Kenya

The standard for high-acid, fruit-forward coffee. Loud. Wine-like. Unforgettable.
At the cup
- Cupping notes: Blackcurrant, tomato brightness, juicy citrus, wine-like
- Body: Medium, syrupy
- Acidity: Sharp, complex
- Roast level: Medium-light
At the farm
- Region: Nyeri, Kirinyaga, Embu, Murang'a, Kiambu (all near Mt. Kenya)
- Altitude: 1,500–2,100 MASL
- Harvest: October–December (main); June–August (early crop)
- Soil: Volcanic, iron-rich (the famous “red soil”)
- Process: Fully washed, double-fermented (Kenya's signature method)

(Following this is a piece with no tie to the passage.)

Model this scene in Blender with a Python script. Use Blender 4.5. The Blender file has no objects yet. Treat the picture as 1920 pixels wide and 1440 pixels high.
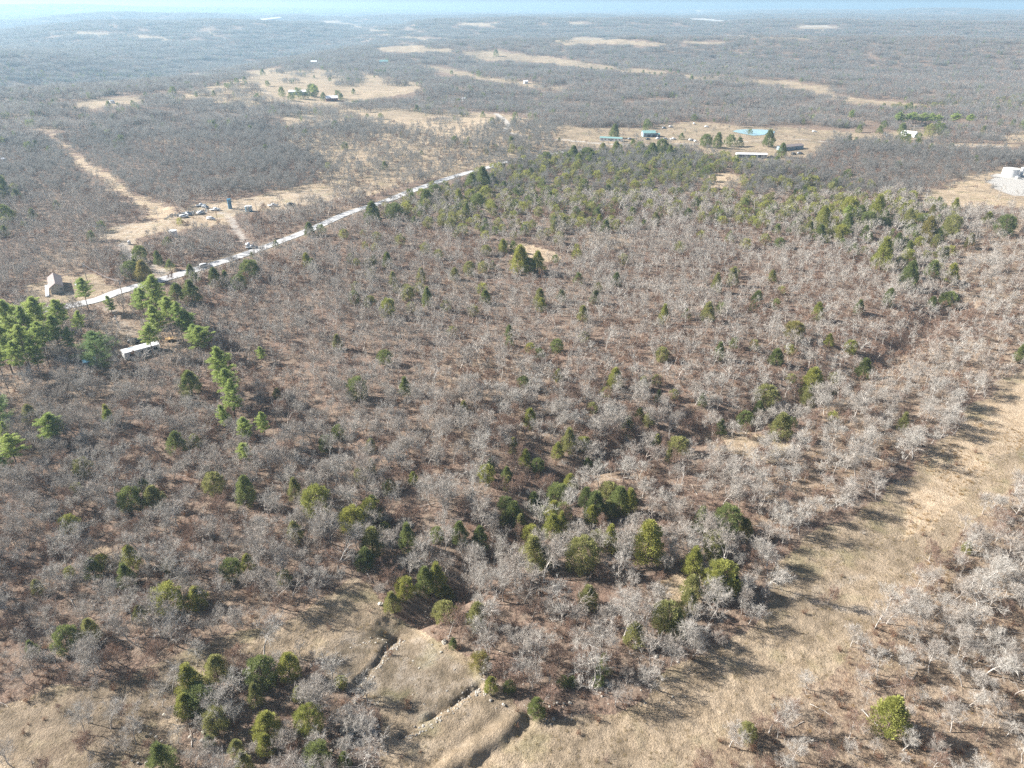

- Varietals: SL28, SL34, Ruiru 11, Batian
The story
Kenyan coffee is the benchmark for high-acid, fruit-forward specialty. The country's combination of high altitude, iron-rich volcanic soil, and the SL28 varietal — bred in Kenya in the 1930s and now legendary — produces a cup unlike anything else: blackcurrant brightness, savory complexity, wine-like depth.
The fully washed, double-fermented processing method is exacting. Cherries are pulped, fermented under water for 24 hours, washed, fermented again, then washed and dried on raised beds. The process strips away anything heavy and leaves clarity behind.
Kenya is not a background cup. It demands attention and rewards it. Best enjoyed through a pour-over or Chemex where every note comes through.
Path to the Sea
Kenya's coffee belt surrounds Mt. Kenya. Rivers flowing east from this massif feed the Tana — the country's longest river, running 600 miles to the Indian Ocean at the Tana Delta near Malindi. Smaller volumes from Kiambu drain south through the Athi-Galana-Sabaki system, reaching the Indian Ocean near Malindi too.
All Kenyan coffee water eventually arrives at the same place: the Indian Ocean, off the East African coast.